**Task statement:** Begin with the line that contains "Recreate this scene" and end with the line that contains "2.6722, 2.8067, 2.9412]", transcribing exactly each line in that stretch and no other.

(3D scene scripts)
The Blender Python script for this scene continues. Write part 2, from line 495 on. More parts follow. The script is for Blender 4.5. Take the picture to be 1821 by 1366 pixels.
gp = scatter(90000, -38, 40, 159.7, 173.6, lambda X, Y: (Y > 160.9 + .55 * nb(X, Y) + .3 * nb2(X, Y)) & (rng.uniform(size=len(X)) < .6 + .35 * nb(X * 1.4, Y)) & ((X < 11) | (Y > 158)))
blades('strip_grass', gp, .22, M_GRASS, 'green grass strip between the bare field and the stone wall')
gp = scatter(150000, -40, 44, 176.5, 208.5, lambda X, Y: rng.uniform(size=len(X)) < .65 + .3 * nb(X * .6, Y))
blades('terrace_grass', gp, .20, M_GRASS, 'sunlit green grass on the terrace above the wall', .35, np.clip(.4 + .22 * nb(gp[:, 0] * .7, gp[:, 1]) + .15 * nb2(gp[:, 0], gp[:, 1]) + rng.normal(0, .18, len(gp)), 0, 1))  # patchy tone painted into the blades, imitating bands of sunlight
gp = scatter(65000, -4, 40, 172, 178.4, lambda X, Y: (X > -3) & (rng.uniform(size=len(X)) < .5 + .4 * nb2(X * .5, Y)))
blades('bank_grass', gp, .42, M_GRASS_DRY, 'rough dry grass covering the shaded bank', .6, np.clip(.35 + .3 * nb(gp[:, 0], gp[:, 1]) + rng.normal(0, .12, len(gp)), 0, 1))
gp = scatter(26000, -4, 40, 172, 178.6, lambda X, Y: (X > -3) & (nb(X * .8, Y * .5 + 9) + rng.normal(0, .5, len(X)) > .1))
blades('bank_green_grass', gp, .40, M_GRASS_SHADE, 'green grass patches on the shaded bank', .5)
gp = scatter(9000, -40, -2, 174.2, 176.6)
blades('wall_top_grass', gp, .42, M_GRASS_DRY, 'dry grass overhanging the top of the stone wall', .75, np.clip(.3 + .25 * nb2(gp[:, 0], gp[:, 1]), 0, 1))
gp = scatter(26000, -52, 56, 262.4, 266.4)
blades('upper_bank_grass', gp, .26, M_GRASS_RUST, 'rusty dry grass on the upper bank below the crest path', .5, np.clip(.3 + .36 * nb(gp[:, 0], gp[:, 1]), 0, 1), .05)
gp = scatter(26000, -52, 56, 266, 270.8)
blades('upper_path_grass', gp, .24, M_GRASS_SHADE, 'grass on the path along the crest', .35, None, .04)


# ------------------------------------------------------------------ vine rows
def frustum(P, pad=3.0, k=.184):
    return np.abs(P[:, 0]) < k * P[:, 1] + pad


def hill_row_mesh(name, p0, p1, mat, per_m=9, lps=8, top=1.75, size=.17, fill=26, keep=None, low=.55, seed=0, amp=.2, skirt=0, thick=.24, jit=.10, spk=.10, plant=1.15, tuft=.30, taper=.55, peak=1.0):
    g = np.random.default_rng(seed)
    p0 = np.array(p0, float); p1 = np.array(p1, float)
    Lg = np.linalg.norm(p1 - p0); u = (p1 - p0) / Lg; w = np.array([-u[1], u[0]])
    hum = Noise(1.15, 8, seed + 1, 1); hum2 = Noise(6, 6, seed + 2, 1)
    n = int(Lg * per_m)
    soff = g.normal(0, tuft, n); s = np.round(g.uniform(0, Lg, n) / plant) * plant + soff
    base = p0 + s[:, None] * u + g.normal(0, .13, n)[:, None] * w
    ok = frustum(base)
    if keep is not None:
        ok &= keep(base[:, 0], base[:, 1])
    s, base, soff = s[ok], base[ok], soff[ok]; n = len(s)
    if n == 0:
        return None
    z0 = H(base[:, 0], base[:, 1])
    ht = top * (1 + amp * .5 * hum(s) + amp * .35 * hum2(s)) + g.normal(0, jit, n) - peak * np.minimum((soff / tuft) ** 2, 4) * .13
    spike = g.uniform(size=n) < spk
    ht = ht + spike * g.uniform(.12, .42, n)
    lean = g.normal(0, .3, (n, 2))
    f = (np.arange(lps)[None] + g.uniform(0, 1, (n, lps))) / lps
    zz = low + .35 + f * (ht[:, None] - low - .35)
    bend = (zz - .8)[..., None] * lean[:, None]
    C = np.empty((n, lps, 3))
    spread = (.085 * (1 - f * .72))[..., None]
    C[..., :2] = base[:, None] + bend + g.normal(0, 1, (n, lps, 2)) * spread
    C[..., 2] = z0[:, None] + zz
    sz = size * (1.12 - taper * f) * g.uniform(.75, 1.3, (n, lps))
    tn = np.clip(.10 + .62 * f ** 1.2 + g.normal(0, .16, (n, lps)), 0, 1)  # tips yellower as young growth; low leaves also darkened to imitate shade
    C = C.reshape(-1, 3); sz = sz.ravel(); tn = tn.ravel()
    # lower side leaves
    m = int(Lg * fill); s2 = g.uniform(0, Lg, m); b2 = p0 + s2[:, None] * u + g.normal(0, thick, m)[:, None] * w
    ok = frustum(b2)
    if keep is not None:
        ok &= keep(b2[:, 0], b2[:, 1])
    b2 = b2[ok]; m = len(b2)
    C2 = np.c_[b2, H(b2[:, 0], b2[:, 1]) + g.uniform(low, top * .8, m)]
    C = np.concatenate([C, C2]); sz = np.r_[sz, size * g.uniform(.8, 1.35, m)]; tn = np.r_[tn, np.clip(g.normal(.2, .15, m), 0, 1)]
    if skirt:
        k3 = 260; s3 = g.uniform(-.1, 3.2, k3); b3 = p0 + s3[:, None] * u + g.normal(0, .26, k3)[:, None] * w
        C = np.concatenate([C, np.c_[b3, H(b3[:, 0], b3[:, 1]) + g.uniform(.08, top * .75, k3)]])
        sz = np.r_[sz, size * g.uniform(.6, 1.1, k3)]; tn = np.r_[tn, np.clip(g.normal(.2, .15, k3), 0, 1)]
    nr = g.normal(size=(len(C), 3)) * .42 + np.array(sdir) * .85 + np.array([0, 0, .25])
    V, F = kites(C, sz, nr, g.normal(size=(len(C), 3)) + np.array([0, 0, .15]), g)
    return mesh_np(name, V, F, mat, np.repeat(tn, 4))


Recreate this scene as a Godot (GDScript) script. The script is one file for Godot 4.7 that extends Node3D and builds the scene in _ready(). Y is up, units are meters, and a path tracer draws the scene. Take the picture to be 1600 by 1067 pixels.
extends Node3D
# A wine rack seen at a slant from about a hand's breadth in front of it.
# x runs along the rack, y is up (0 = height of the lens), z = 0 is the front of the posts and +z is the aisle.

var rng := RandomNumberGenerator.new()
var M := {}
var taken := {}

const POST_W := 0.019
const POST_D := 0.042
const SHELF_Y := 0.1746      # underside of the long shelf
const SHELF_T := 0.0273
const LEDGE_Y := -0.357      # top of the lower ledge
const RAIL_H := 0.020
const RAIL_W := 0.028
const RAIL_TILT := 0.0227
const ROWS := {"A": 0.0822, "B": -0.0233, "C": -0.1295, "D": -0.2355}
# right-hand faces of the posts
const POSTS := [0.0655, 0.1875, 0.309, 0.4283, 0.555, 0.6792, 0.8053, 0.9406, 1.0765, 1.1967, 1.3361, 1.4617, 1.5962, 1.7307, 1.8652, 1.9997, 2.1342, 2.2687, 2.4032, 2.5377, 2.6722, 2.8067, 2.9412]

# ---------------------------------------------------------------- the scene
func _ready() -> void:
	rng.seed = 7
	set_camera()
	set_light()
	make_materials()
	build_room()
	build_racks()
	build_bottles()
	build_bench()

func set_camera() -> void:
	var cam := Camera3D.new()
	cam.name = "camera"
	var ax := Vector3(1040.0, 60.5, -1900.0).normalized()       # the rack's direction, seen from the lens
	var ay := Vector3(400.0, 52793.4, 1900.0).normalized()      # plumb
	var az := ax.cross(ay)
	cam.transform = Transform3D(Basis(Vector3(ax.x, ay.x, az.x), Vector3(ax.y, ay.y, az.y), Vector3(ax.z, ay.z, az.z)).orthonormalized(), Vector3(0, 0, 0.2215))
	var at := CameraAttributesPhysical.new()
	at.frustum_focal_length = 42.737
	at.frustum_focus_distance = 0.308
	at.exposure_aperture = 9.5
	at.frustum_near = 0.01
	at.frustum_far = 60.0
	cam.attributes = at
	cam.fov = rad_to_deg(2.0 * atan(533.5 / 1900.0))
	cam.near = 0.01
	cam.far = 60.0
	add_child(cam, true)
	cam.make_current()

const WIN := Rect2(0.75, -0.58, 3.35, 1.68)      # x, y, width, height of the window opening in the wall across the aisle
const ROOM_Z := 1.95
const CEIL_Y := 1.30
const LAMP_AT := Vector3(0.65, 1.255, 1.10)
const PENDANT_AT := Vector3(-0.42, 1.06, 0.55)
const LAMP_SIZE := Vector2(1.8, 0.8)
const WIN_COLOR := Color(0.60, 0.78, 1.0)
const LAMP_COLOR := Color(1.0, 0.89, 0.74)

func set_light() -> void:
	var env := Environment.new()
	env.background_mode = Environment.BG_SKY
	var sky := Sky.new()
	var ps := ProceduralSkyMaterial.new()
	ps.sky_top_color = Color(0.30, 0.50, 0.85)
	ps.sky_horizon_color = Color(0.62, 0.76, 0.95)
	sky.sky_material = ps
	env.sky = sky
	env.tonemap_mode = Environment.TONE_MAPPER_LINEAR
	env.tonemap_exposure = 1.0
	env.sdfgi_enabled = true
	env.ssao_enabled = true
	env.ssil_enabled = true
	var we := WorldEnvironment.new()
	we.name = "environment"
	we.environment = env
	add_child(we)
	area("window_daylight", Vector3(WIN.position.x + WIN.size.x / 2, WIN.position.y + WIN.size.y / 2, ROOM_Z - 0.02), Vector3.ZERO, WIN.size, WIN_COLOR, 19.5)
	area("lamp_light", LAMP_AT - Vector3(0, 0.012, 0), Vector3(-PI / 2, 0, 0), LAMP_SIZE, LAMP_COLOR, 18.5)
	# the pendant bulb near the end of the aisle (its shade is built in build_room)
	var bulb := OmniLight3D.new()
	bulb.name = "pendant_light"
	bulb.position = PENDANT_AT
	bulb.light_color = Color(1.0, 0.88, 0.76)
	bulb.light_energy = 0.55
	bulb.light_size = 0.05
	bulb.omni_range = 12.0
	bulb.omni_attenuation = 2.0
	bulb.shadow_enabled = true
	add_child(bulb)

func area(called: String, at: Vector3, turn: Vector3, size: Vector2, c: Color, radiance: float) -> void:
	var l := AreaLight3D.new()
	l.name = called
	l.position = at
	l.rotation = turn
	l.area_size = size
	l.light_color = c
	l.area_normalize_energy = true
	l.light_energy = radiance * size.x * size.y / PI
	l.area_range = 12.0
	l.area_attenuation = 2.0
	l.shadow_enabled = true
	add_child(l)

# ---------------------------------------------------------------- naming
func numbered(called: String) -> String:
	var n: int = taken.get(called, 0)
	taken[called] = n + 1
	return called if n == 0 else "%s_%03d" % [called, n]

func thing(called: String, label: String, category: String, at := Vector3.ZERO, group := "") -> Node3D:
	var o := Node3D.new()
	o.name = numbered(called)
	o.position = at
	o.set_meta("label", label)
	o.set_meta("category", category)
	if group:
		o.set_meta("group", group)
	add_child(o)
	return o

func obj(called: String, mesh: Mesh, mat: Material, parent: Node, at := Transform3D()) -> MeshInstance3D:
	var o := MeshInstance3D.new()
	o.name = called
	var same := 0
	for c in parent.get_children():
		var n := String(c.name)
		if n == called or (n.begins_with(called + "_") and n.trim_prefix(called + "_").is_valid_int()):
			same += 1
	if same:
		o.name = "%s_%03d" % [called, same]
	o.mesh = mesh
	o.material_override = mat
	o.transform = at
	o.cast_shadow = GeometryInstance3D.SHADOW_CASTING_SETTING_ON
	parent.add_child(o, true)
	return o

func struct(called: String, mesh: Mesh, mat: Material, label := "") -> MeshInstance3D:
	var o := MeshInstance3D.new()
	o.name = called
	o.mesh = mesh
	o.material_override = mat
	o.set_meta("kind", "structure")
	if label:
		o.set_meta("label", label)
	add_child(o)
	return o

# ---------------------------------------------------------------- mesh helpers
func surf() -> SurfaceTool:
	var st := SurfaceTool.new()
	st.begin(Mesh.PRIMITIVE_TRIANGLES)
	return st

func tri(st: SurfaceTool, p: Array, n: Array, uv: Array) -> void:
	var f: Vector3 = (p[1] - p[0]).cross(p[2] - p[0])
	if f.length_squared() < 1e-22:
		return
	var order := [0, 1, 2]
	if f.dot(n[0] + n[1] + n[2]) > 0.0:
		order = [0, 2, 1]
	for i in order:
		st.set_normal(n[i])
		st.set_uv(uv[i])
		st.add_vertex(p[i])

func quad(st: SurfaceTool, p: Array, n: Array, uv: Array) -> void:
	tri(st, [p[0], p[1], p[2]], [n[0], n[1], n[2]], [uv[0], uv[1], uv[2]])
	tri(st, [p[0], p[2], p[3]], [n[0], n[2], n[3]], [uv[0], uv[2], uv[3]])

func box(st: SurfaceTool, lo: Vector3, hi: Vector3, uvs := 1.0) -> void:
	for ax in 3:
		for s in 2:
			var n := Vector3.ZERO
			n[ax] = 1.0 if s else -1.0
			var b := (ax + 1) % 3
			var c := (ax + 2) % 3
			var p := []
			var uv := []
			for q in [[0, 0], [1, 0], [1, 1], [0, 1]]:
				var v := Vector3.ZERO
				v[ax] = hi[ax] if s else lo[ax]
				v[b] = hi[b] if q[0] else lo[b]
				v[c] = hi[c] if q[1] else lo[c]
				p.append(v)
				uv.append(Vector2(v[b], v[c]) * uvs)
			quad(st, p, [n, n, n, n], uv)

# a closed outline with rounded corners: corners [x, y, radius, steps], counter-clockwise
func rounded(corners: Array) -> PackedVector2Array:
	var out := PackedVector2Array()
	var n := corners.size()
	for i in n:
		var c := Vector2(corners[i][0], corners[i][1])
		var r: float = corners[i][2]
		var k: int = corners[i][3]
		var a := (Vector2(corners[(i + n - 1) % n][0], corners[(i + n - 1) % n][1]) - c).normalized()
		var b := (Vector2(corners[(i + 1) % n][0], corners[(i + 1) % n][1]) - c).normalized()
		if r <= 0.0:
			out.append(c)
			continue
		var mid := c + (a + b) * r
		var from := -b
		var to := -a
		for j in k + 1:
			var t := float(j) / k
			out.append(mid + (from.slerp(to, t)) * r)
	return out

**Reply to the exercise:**
Recreate this scene as a Godot (GDScript) script. The script is one file for Godot 4.7 that extends Node3D and builds the scene in _ready(). Y is up, units are meters, and a path tracer draws the scene. Take the picture to be 1600 by 1067 pixels.
extends Node3D
# A wine rack seen at a slant from about a hand's breadth in front of it.
# x runs along the rack, y is up (0 = height of the lens), z = 0 is the front of the posts and +z is the aisle.

var rng := RandomNumberGenerator.new()
var M := {}
var taken := {}

const POST_W := 0.019
const POST_D := 0.042
const SHELF_Y := 0.1746      # underside of the long shelf
const SHELF_T := 0.0273
const LEDGE_Y := -0.357      # top of the lower ledge
const RAIL_H := 0.020
const RAIL_W := 0.028
const RAIL_TILT := 0.0227
const ROWS := {"A": 0.0822, "B": -0.0233, "C": -0.1295, "D": -0.2355}
# right-hand faces of the posts
const POSTS := [0.0655, 0.1875, 0.309, 0.4283, 0.555, 0.6792, 0.8053, 0.9406, 1.0765, 1.1967, 1.3361, 1.4617, 1.5962, 1.7307, 1.8652, 1.9997, 2.1342, 2.2687, 2.4032, 2.5377, 2.6722, 2.8067, 2.9412]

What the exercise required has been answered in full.